Jeff Jarvis is talking about the disillusionment of some, who expected something quite different from the blogosphere than the way things seem to have worked out.
I define blogs now as people in conversation. It’s that distributed conversation Matt and Ken taught me about. Some people are thinking with the open-minded discipline Matt yearns for. Others are closed-minded black holes. That’s life. No medium is going to change that human nature. But it is exhilerating that we get to hear new voices of more people now — people like Matt.
I think that once you get past the general-interest or political blogs, you find something else, something that’s more in tune with a revolution in media. While it’s true you are going to see a reaction to, and a coloring of, just about every issue in line with the general political stance of the blogger, if you can get past the big names, what you may find are blogs that focus more on one issue. Then if you look at a whole conversation on a subject, through their links and those who are talking about them, (using something like Technorati or Del.icio.us,) you can get a lot of “sides” of an issue.
It’s not the bloggers themselves who are being more open-minded, it’s the system itself, which has the ability to both collect a lot of statements and reveal them, in a totally objective way, since it’s an automated system that has no opinion.
That’s why tags are so important, and so helpful. Before tags, what you got if you looked at Technorati was a bunch of blogs talking about and linking to a blogger. So it was the blog that was important, rather than the subject matter. (Most bloggers don’t bother to link to those who disagree with them, even if that is considered proper to do so.) Tags now give you the subject, and you can get a pretty good overview of an issue a lot more quickly than you could without them.
Sure, there’s still a lot of “echo-chamber” stuff going on, but in all that there are going to be some gems, a few original ideas here and there. The blogosphere gives everybody their chance to have their say, when ten years ago, or maybe even five, there was no way your average Joe could express an opinion – particularly an unpopular one – without going through a series of filters and doing a lot of work to get that word out. Average Joe had to know somebody, or have a lot of money for publication costs.

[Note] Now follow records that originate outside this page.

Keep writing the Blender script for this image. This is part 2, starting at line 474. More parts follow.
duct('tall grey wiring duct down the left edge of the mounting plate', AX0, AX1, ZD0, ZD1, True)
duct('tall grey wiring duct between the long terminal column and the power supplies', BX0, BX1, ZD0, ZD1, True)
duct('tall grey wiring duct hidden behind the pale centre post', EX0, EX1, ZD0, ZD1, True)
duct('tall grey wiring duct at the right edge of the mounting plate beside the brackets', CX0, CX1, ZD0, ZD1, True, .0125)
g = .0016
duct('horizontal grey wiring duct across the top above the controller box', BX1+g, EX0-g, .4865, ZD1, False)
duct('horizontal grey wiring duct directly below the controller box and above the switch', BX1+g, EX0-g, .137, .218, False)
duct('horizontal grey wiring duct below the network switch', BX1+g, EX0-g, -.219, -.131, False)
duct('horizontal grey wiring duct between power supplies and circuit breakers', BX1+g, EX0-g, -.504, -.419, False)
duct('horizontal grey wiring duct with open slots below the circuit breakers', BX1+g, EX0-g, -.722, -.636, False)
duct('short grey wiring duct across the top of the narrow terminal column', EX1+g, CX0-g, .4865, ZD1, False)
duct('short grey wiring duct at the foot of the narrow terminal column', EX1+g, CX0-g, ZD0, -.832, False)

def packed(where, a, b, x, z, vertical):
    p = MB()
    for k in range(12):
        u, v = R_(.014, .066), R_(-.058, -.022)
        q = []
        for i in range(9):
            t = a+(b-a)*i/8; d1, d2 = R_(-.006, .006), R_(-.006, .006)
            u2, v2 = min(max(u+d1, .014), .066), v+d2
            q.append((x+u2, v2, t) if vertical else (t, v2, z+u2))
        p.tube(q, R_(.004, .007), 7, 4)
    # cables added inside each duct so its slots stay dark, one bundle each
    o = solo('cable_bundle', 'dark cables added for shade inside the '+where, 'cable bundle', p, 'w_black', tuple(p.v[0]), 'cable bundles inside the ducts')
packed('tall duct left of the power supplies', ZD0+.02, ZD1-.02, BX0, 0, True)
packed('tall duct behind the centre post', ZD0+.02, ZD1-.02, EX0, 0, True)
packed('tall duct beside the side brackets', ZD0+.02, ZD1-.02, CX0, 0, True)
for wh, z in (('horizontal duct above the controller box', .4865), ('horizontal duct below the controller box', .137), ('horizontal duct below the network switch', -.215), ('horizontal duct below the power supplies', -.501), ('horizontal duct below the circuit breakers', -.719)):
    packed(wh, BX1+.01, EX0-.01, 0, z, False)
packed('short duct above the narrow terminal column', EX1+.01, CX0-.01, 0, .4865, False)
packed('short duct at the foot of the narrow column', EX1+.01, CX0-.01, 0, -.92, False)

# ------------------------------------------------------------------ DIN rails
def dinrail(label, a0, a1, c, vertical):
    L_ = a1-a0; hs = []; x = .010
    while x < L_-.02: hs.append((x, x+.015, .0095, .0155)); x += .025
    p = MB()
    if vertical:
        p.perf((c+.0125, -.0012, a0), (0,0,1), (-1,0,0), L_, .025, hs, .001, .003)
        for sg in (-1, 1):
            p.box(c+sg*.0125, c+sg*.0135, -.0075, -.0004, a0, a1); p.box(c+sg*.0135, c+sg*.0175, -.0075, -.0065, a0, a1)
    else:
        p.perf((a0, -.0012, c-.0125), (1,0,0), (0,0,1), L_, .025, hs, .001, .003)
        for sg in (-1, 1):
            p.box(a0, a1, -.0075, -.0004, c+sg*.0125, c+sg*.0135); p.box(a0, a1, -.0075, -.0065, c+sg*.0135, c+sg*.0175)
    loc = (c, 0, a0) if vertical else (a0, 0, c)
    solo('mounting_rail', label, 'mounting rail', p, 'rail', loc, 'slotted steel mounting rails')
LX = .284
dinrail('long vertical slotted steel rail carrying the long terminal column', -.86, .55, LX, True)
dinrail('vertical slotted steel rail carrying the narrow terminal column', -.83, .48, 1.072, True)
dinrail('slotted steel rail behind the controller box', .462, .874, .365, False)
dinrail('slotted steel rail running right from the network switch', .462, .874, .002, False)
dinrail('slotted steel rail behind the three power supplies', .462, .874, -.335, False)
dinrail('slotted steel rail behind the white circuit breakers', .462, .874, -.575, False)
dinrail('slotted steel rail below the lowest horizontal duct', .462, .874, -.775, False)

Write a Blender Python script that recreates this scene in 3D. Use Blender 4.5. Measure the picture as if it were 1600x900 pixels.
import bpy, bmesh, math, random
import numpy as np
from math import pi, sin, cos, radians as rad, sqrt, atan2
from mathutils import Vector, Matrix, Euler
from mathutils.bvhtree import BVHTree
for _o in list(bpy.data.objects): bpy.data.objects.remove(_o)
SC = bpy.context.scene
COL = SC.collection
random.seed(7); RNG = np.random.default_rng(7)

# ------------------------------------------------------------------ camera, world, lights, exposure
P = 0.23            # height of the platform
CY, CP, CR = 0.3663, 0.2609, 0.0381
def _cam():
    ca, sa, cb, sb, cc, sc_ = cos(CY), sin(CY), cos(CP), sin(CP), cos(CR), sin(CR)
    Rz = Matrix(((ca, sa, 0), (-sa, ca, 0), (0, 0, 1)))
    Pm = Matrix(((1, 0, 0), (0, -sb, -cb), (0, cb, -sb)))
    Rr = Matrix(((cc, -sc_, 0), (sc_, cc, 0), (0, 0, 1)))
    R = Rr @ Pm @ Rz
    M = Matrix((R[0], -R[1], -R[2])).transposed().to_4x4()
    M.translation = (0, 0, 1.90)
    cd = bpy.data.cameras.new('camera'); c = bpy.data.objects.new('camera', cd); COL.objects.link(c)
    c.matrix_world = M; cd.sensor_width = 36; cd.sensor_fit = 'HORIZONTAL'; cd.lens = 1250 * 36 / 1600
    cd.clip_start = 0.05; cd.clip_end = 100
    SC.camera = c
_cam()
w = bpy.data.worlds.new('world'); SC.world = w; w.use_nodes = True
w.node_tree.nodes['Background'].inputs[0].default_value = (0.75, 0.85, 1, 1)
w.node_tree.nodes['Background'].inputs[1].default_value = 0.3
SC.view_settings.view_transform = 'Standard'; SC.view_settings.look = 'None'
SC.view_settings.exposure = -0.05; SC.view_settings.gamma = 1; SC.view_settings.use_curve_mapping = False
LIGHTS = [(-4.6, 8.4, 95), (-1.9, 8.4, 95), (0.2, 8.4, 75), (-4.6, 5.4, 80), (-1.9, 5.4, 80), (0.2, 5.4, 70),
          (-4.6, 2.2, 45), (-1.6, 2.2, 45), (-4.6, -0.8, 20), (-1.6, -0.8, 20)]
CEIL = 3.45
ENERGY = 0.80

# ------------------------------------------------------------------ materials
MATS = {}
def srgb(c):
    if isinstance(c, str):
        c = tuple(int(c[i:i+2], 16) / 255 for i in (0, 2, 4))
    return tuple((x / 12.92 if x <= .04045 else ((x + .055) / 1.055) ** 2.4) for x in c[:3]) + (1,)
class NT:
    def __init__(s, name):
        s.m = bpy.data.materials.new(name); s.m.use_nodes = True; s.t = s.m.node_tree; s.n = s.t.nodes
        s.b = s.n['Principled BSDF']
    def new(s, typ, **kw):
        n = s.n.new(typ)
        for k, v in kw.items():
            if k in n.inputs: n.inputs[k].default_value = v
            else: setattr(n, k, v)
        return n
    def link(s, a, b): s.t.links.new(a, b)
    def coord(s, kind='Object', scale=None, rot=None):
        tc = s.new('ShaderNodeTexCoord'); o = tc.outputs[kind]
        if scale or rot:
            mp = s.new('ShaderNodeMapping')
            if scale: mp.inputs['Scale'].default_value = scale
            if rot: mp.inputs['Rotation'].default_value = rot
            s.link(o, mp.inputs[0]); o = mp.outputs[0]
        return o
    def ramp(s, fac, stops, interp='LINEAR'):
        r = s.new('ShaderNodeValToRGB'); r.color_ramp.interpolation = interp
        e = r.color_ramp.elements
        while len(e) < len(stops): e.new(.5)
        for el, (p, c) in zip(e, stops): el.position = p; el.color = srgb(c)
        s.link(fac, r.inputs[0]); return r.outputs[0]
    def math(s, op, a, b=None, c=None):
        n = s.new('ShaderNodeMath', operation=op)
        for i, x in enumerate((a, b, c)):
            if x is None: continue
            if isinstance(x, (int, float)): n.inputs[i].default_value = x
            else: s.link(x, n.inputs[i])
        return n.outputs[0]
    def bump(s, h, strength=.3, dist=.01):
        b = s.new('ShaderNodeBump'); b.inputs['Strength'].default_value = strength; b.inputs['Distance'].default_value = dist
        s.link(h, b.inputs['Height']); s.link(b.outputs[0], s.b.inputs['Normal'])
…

In many years of activism for a variety of causes, the one constant I’ve found is that most people don’t give a flying flamingo about my issue. (Whatever that issue may be.) Yet when presented with the facts in a way that’s neither difficult nor expensive, those same people quickly form an opinion. Even better if they can form that opinion on their own, in their own time.
Everybody has, pretty much, just one or two things they care enough about to really look into. When they do choose to look into something, the availability is there. Even though it’s still referred to as “information overload,” because not everybody has developed the skill of discernment yet, that sheer volume of stuff is necessary and important. People are still unique individuals who have a need for all different kinds of information.
Some people become experts in their little niche, and so that’s what they write about.
I’m not disillusioned at all about the way things are going, in fact, I just keep finding more things to get excited about. The point is that everything is there where somebody can find it. People aren’t going to be any more open-minded or democratic than they ever were, but the technology is purely objective in a way only technology can be. We just need to learn how to work with it, and that takes time.